I’m feeling a bit disconnected tonight. I have several emails/comments that I want to reply to - but am feeling too... odd to really manage to write them - but will, eventually (can’t even force myself to write souless work emails...). So I thought, in lieu of connection with other people individually at the moment, and because I do want to connect, but... can’t - that I’d post a couple of things people may find interesting.

The following is a short piece that I’d written back in 2000/01 as part of a creative writing unit at university. Had shown it to piyarna and she thought was worth posting. It was one of the first pieces about disability that I had written as an adult. I would perhaps write it differently now, but I still agree with my original premise.

THE TRAGIC BODY

I am sick to death of my disability being thought of as a major tragedy in my life and the lives of those around me. The real tragedy is society’s reaction to disability. Because it not only has a lasting and damaging effect on people with disabilities, but because it also has a lasting and damaging effect on society itself.

People with disabilities are the only severely discriminated against and oppressed group that anyone in the world, no matter what their age, sex, race or income level, can be dropped into at any point and time without warning. So however the able-bodied community react to and treat us will inevitably rebound on them.

Living with a disability can be many things to those of us who are directly affected by it. It can be, and often is; painful, frustrating, annoying, exhausting, frightening, irritating, time consuming, costly, isolating, permanent and much more. But one thing we almost never find it to be is tragic.

Those of us with disabilities rarely refer to our disability or ourselves as tragic. Tragedy is a label foisted upon us by people who have no idea of what our lives are really like, and who don’t particularly want to know. They think our lives are so dreadful and we must all wish ourselves dead, because they do not want to deal with our reality and existence, and wish us dead to save themselves the trouble. And we cannot defend ourselves or explain ourselves because tragedies aren’t supposed to make any noise or argue; they must be silent, blank, still and ideally, dead.

I believe that the real tragedy for people with disabilities is society’s inability to cope with them [1]. It is the neglect and abuse of us. It is the systematic denial of our needs, wants and desires. The denial of the fact that we are not solely and totally our disabilities, that we might have souls and spirits and hearts and dreams, and passions and loves and hates, also. The denial of what we can give to others both because of and regardless of our disabilities. Their denial of our capacity for love and support, our ability to help and care for those around us in as many different ways as are open to able-bodied people.
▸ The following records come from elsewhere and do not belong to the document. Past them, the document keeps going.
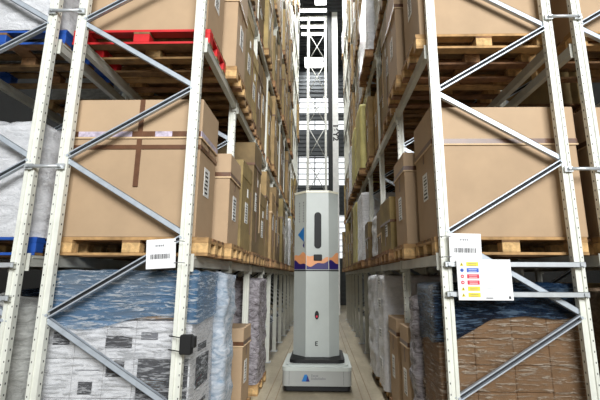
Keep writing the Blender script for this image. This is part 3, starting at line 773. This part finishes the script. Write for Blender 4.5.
b.add([P(-.275, .145), P(-.165, .145), P(-.205, .235), P(-.235, .235)], [(0,1,2,3)], 0)
b.add([P(-.215, .145, .005), P(-.165, .145, .005), P(-.195, .225, .005)], [(0,1,2)], 1); b.build('logo', [M['logo'], M['navy']], base)
b = MB(); x = -.14
for q in range(12): b.box(x-OX, x+.009-OX, yb-.003, yb, .168, .168+(.022 if q % 3 else .03)); x += .0165
x = -.14
for q in range(5): b.box(x-OX, x+.010-OX, yb-.003, yb, .205, .228+(.01 if q == 0 else 0)); x += .02
b.build('lettering', M['inkgrey'], base)
b = MB(); b.box(-.45-OX, -.447-OX, yb-.001, yb+.01, .1, .29); b.box(.30-OX, .303-OX, yb-.001, yb+.01, .1, .29); b.build('panel_joint', M['frame_dark'], base)

# ------------------------------------------------------------ lattice tower and columns beyond the aisle end
YT = 15.6
r = tag(empty('lattice_tower', (-.35, YT, 0)), 'pale steel lattice tower with crossed bracing beyond the robot at the aisle end', 'tower')
k_ = (YT+3.218)/13.218
xa, xb = -.62, .2
for x, hw in ((xa, .06), (xb, .05)):
    b = MB(); b.box(x-hw+.35, x+hw+.35, -.04, .04, 0, 14); b.build('column', M['steel'], r)
z = .4; k = 0
while z < 13.2:
    for s in (0, 1):
        x0, x1 = ((xa, xb), (xb, xa))[s]
        b = MB(); b.tube([(x0+.35, 0, z), (x1+.35, 0, z+1.5)], .02, 6); b.build('cross_brace', M['steel'], r)
    b = MB(); b.box(xa+.35, xb+.35, -.02, .02, z-.02, z+.02); b.build('rung', M['frame_dark'], r)
    z += 1.6; k += 1
r = tag(empty('guide_column', (.44, YT, 0)), 'black guide column with a white flange beside the lattice tower', 'column')
b = MB(); b.box(-.13, .07, -.06, .06, 0, 14.2); b.build('black_post', M['black'], r)
b = MB(); b.box(.07, .34, -.04, .02, 0, 14.2); fl = b.build('white_flange', M['label'], r)
cu = bpy.data.curves.new('aisle_code', 'FONT'); cu.body = '16Y2'; cu.size = .34; cu.extrude = .002; cu.offset = .012; cu.align_x = 'CENTER'; cu.align_y = 'CENTER'
tmp = bpy.data.objects.new('t', cu); C.objects.link(tmp); bpy.context.view_layer.update()
me = bpy.data.meshes.new_from_object(tmp.evaluated_get(bpy.context.evaluated_depsgraph_get())); bpy.data.objects.remove(tmp)
me.materials.clear(); me.materials.append(M['ink'])
o = inst('aisle_code', me, fl, (.205, -.045, 8.0)); o.rotation_euler = (PI/2, PI/2, 0); o.scale = (1.15, 1, 1)

# ------------------------------------------------------------ ceiling lamps
def lamp(x, y, z, sx, sy, label, power):
    r = tag(empty('ceiling_light', (x, y, z)), label, 'light')
    b = MB(); b.box(-sx/2-.03, sx/2+.03, -sy/2-.03, sy/2+.03, .02, .09); b.build('housing', M['steel'], r)
    b = MB(); b.box(-sx/2, sx/2, -sy/2, sy/2, .0, .02); b.build('diffuser', M['lamp'], r)
    for s in (-1, 1):
        b = MB(); b.tube([(s*sx*.4, 0, .09), (s*sx*.4, 0, ZC+.1-z)], .006, 5); b.build('hanger', M['steel'], r)
    a = area('lamp_light', (0, 0, -.02), sx, sy, power); a.parent = r
NM = ['nearest', 'second', 'third', 'fourth', 'fifth', 'sixth', 'seventh']
for i, y in enumerate((1.0, 4.2, 7.4, 10.6, 13.8)):
    lamp(-.03, y, 14.0, .5, 1.8, 'long white ceiling light above the aisle, %s from the front' % NM[i], 215)
for i, (y, z) in enumerate(((15.6, 14.3), (16.3, 14.3), (17.0, 14.3), (17.7, 14.3))):
    lamp(-.4, y, z, 1.3, .22, 'narrow white cross-wise ceiling light beyond the aisle end, %s one' % NM[i], 40)
lamp(-.45, 20.9, 14.3, 1.1, 1.2, 'square white ceiling light deepest in the hall above the end wall', 90)
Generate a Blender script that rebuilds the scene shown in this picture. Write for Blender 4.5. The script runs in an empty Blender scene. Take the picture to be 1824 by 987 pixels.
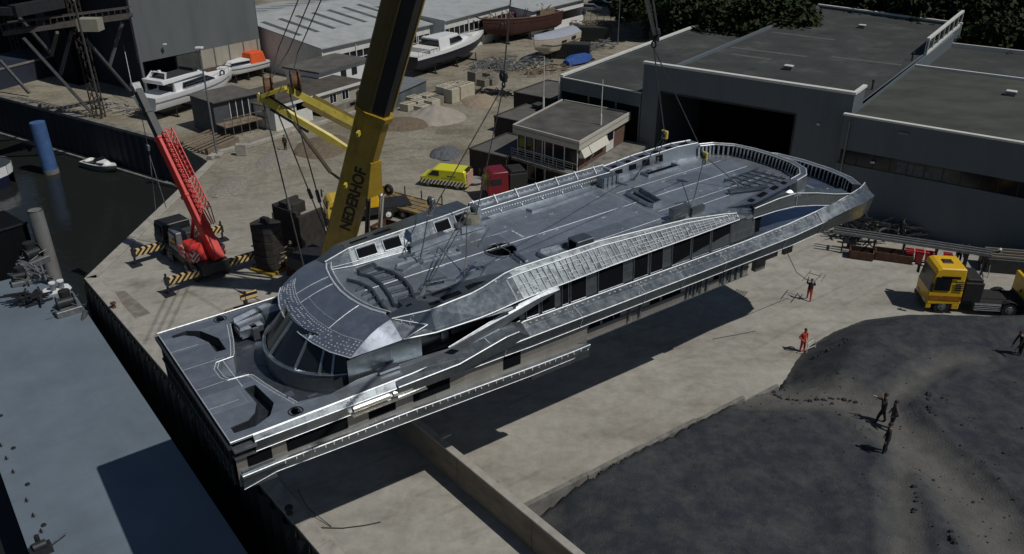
import bpy, bmesh, math, random
from mathutils import Vector, Matrix, Euler
random.seed(7)
R = math.radians
SC = bpy.context.scene
COL = SC.collection

# ------------------------------------------------------------------ camera
CAM_H = 30.0; PITCH = R(27.0); FPX = 1500.0
cam = bpy.data.cameras.new("camera"); cam.sensor_width = 36.0; cam.lens = 36.0*FPX/1824.0
cam.clip_start = 0.5; cam.clip_end = 3000
cam_ob = bpy.data.objects.new("camera", cam); COL.objects.link(cam_ob)
cam_ob.location = (0, 0, CAM_H); cam_ob.rotation_euler = (R(90)-PITCH, 0, 0)
SC.camera = cam_ob
SC.render.resolution_x = 1024; SC.render.resolution_y = 554

# ------------------------------------------------------------------ light
SUN_AZ = 117.0; SUN_EL = 55.0            # compass style: degrees from +Y towards +X
world = bpy.data.worlds.new("World"); SC.world = world; world.use_nodes = True
wn = world.node_tree; bg = wn.nodes["Background"]
sky = wn.nodes.new("ShaderNodeTexSky"); sky.sky_type = 'NISHITA'; sky.sun_disc = False
sky.sun_elevation = R(SUN_EL); sky.sun_rotation = R(SUN_AZ); sky.altitude = 50
sky.air_density = 1.0; sky.dust_density = 0.3; sky.ozone_density = 1.6
wn.links.new(sky.outputs[0], bg.inputs[0]); bg.inputs[1].default_value = 0.062
sun = bpy.data.lights.new("sun", 'SUN'); sun.energy = 4.95; sun.angle = R(0.5); sun.color = (1.0, 0.965, 0.905)
sun_ob = bpy.data.objects.new("sun", sun); COL.objects.link(sun_ob)
sd = Vector((math.sin(R(SUN_AZ))*math.cos(R(SUN_EL)), math.cos(R(SUN_AZ))*math.cos(R(SUN_EL)), math.sin(R(SUN_EL))))
sun_ob.rotation_euler = sd.to_track_quat('Z', 'Y').to_euler()
sun_ob.location = sd*200
SC.view_settings.view_transform = 'Standard'; SC.view_settings.look = 'None'
SC.view_settings.exposure = -1.05; SC.view_settings.gamma = 1.0
SC.view_settings.use_curve_mapping = False

# ------------------------------------------------------------------ geometry helpers
def ray(u, v):
    a = (u-912)/FPX; b = (493.5-v)/FPX
    return Vector((a, math.cos(PITCH)+b*math.sin(PITCH), -math.sin(PITCH)+b*math.cos(PITCH)))
def P(u, v, z=0.0):                       # survey: where a sight line meets the level z
    d = ray(u, v); t = (z-CAM_H)/d.z
    return Vector((d.x*t, d.y*t, z))
def PV(u, v, A, B):                       # survey: where a sight line meets the wall through A and B
    d = ray(u, v); n = Vector((B.y-A.y, A.x-B.x, 0)); o = Vector((0, 0, CAM_H))
    t = (A-o).dot(n)/d.dot(n); return o+d*t
def hd(deg):                              # unit vector of a compass heading
    return Vector((math.sin(R(deg)), math.cos(R(deg)), 0))
def lerp(a, b, t): return a+(b-a)*t
def V(*a): return Vector(a)

class MB:
    def __init__(s): s.v = []; s.f = []; s.m = []; s.mi = 0
    def add(s, vs, fs):
        o = len(s.v); s.v += [Vector(x) for x in vs]
        for f in fs: s.f.append([i+o for i in f]); s.m.append(s.mi)
        return s
    def box(s, x0, x1, y0, y1, z0, z1, top=None):
        if x0 > x1: x0, x1 = x1, x0
        if y0 > y1: y0, y1 = y1, y0
        if z0 > z1: z0, z1 = z1, z0
        ix, iy = top if top else (0, 0)
        return s.add([(x0,y0,z0),(x1,y0,z0),(x1,y1,z0),(x0,y1,z0),(x0+ix,y0+iy,z1),(x1-ix,y0+iy,z1),(x1-ix,y1-iy,z1),(x0+ix,y1-iy,z1)],
                     [(3,2,1,0),(4,5,6,7),(0,1,5,4),(1,2,6,5),(2,3,7,6),(3,0,4,7)])
    def bar(s, p, q, w=0.1, h=None, up=(0,0,1)):
        p = Vector(p); q = Vector(q); h = h or w
        d = (q-p).normalized(); u = Vector(up)
        if abs(d.dot(u)) > 0.98: u = Vector((1,0,0))
        r = d.cross(u).normalized()*w/2; t = r.cross(d).normalized()*h/2
        return s.add([p-r-t,p+r-t,p+r+t,p-r+t,q-r-t,q+r-t,q+r+t,q-r+t],
                     [(0,1,2,3),(7,6,5,4),(4,5,1,0),(5,6,2,1),(6,7,3,2),(7,4,0,3)])
    def tube(s, p, q, r0=0.05, r1=None, n=8, caps=True):
        p = Vector(p); q = Vector(q); r1 = r0 if r1 is None else r1
        d = (q-p).normalized(); u = Vector((0,0,1)) if abs(d.z) < 0.95 else Vector((1,0,0))
        a = d.cross(u).normalized(); b = a.cross(d)
        vs = []
        for c, r in ((p, r0), (q, r1)):
            for i in range(n):
                t = 2*math.pi*i/n; vs.append(c+a*math.cos(t)*r+b*math.sin(t)*r)
        fs = [(i,(i+1)%n,n+(i+1)%n,n+i) for i in range(n)]
        if caps: fs += [tuple(range(n-1,-1,-1)), tuple(range(n,2*n))]
        return s.add(vs, fs)
    def path(s, pts, r=0.03, n=5):
        for a, b in zip(pts[:-1], pts[1:]): s.tube(a, b, r, r, n)
        return s
    def poly(s, pts): return s.add(pts, [tuple(range(len(pts)))])
    def prism(s, pts, z0, z1):            # plan outline (x, y) raised from z0 to z1; z may be lists
        n = len(pts); g = lambda z, i: z[i] if isinstance(z, (list, tuple)) else z
        a = sum(pts[i][0]*pts[(i+1)%n][1]-pts[(i+1)%n][0]*pts[i][1] for i in range(n))
        if a < 0:
            pts = list(pts)[::-1]
            if isinstance(z0, (list, tuple)): z0 = list(z0)[::-1]
            if isinstance(z1, (list, tuple)): z1 = list(z1)[::-1]
        vs = [(pts[i][0], pts[i][1], g(z0,i)) for i in range(n)]+[(pts[i][0], pts[i][1], g(z1,i)) for i in range(n)]
        return s.add(vs, [tuple(range(n-1,-1,-1)), tuple(range(n,2*n))]+[(i,(i+1)%n,n+(i+1)%n,n+i) for i in range(n)])
    def side(s, pts, y0, y1, inset=None): # side outline (x, z) pushed from y0 to y1
        n = len(pts)
        vs = [(x, y0, z) for x, z in pts]+[(x, y1, z) for x, z in pts]
        return s.add(vs, [tuple(range(n)), tuple(range(2*n-1,n-1,-1))]+[((i+1)%n,i,n+i,n+(i+1)%n) for i in range(n)])
    def loft(s, secs, closed=True, caps=True):
        n = len(secs[0]); vs = [p for c in secs for p in c]; fs = []
        for k in range(len(secs)-1):
            for i in range(n if closed else n-1):
                j = (i+1) % n; fs.append((k*n+i, k*n+j, (k+1)*n+j, (k+1)*n+i))
        if caps and closed: fs += [tuple(range(n-1,-1,-1)), tuple(range((len(secs)-1)*n, len(secs)*n))]
        return s.add(vs, fs)
    def strip(s, A, B):                   # open ribbon between two rails
        n = len(A); return s.add(list(A)+list(B), [(i,i+1,n+i+1,n+i) for i in range(n-1)])
    def slab(s, A, B, th=0.05, off=None): # ribbon with thickness, pushed along off
        off = Vector(off) if off else Vector((0,0,-1)); A = [Vector(a) for a in A]; B = [Vector(b) for b in B]
        return s.loft([[a, b, b+off*th, a+off*th] for a, b in zip(A, B)])
    def dome(s, c, rx, ry, rz, n=12, k=5, zlow=0.0):
        c = Vector(c); secs = []
        for j in range(k):
            t = math.pi/2*j/k
            secs.append([c+Vector((rx*math.cos(t)*math.cos(2*math.pi*i/n), ry*math.cos(t)*math.sin(2*math.pi*i/n), rz*math.sin(t))) for i in range(n)])
        o = len(s.v); s.loft(secs, True, False); s.add([c+Vector((0,0,rz))], [])
        top = len(s.v)-1; b = o+(k-1)*n
        for i in range(n): s.f.append([b+i, b+(i+1)%n, top]); s.m.append(s.mi)
        return s
    def torus(s, c, R0, r, axis='z', n=16, m=6):
        c = Vector(c); secs = []
        for i in range(n):
            t = 2*math.pi*i/n; ring = []
            for j in range(m):
                q = 2*math.pi*j/m; a = (R0+r*math.cos(q)); x, y, z = a*math.cos(t), a*math.sin(t), r*math.sin(q)
                ring.append(c+{'z': Vector((x,y,z)), 'y': Vector((x,z,y)), 'x': Vector((z,x,y))}[axis])
            secs.append(ring)
        secs.append(secs[0]); return s.loft(secs, True, False)
    def xf(s, M):
        s.v = [M @ p for p in s.v]; return s
    def build_each(s, name, mat, parent=None, world_xyz=False, **kw):
        """one object per disconnected piece"""
        par = list(range(len(s.v)))
        def find(a):
            while par[a] != a: par[a] = par[par[a]]; a = par[a]
            return a
        for f in s.f:
            r = find(f[0])
            for i in f[1:]: par[find(i)] = r
        groups = {}
        for f, mi in zip(s.f, s.m): groups.setdefault(find(f[0]), []).append((f, mi))
        out = []
        for fs in groups.values():
            n = MB(); ids = sorted({i for f, _ in fs for i in f}); mp = {i: k for k, i in enumerate(ids)}
            n.v = [s.v[i] for i in ids]; n.f = [[mp[i] for i in f] for f, _ in fs]; n.m = [mi for _, mi in fs]
            out.append(n.build(name, mat, parent, world_xyz, **kw))
        return out
    def build(s, name, mat, parent=None, world_xyz=False, smooth=False, bevel=0, fix=True):
        if parent is not None and world_xyz:
            inv = PM[parent.name].inverted(); vs = [inv @ p for p in s.v]
        else: vs = s.v
        me = bpy.data.meshes.new(name); me.from_pydata([tuple(p) for p in vs], [], s.f)
        mats = mat if isinstance(mat, (list, tuple)) else [mat]
        for m in mats: me.materials.append(m)
        me.polygons.foreach_set('material_index', s.m)
        me.update()
        if fix:
            bm = bmesh.new(); bm.from_mesh(me); bmesh.ops.recalc_face_normals(bm, faces=bm.faces[:]); bm.to_mesh(me); bm.free()
        if smooth: me.shade_smooth() if hasattr(me, 'shade_smooth') else None
        o = bpy.data.objects.new(name, me); COL.objects.link(o)
        if parent is not None: o.parent = parent
        PM[o.name] = PM[parent.name] if parent is not None else Matrix.Identity(4)
        if bevel:
            b = o.modifiers.new('bevel', 'BEVEL'); b.width = bevel; b.segments = 1; b.limit_method = 'ANGLE'; b.angle_limit = R(35)
        if smooth:
            try:
                for p in me.polygons: p.use_smooth = True
                me.set_sharp_from_angle(angle=R(40))
            except Exception: pass
        return o

PM = {}
def tag(o, label=None, cat=None, group=None, kind=None):
    if label: o['label'] = label
    if cat: o['category'] = cat
    if group: o['group'] = group
    if kind: o['kind'] = kind
    return o
def thing(name, label, cat, loc=(0,0,0), heading=90.0, group=None, tilt=None):
    """Empty at the thing's base; local +x points along the compass heading, local +y to its left"""
    o = bpy.data.objects.new(name, None); COL.objects.link(o)
    o.empty_display_size = 0.3
    M = Matrix.Translation(Vector(loc)) @ Matrix.Rotation(R(90-heading), 4, 'Z')
    if tilt: M = M @ tilt
    o.location = M.to_translation(); o.rotation_euler = M.to_euler()
    PM[o.name] = M
    tag(o, label, cat, group); return o
def structure(o): o['kind'] = 'structure'; return o
def copy_thing(root, loc, heading, label, group=None):
    c = root.copy(); COL.objects.link(c)
    c.location = loc; c.rotation_euler = (0, 0, R(90-heading)); c['label'] = label
    if group: c['group'] = group
    for ch in root.children:
        d = ch.copy(); COL.objects.link(d); d.parent = c
        for g in ch.children:
            e = g.copy(); COL.objects.link(e); e.parent = d
    return c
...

Ultimately, society tries to, and tragically too often succeeds in denying our humanity, our right to live full lives, our very existence.

[1. yikes - I would, now 5 years later, use the word ‘us’ here - but at that time I was still struggling with a lifetime of internalised oppression]
***

piyarna also reminded me of a series of articles that I’d read a few years back.

http://www.raggededgemagazine.com/life/shamespeaks1.html

Shame is something that is on my mind often, it’s something that is part of everyone’s life, but is often denied and hidden. I have a lot to say about it - but it’s very nature means that it is hard to put into words. These articles do a brilliant job and are well worth reading.

Speaking of reading, I’m re-reading ‘Skallagrigg’ by William Horwood. This is one of my ‘desert island’ books. First read it at age fifteen and it was the first novel I’d ever read that had characters with disabilities who were actually written as human beings with the full range of emotions and personalities - no ‘disability used as metaphor’ here. People who I could identify and connect with. It was also the first novel I’d read where the main character was a girl with CP, like me. The first book about people with disabilities that I’d ever read where they didn’t ‘overcome’ their disabilities or get ‘cured’. A complete antithesis to books like ‘The Secret Garden’ - which I still love, despite it’s annoying, cloying and patronising attitude towards disability. I always identified more with Mary than Colin, and was entranced by the main character in ‘Skallagrigg’ feeling the same way. I’m not going to describe the plot here, just can’t - but read it, it’s first and foremost a great story about love and family and friendship. It’s really an old fashioned ‘quest’ saga. It had a profound effect on me as a teenager and I re-read the book every couple of years and get something different out of it every time, depending on what is going on in my life at the time.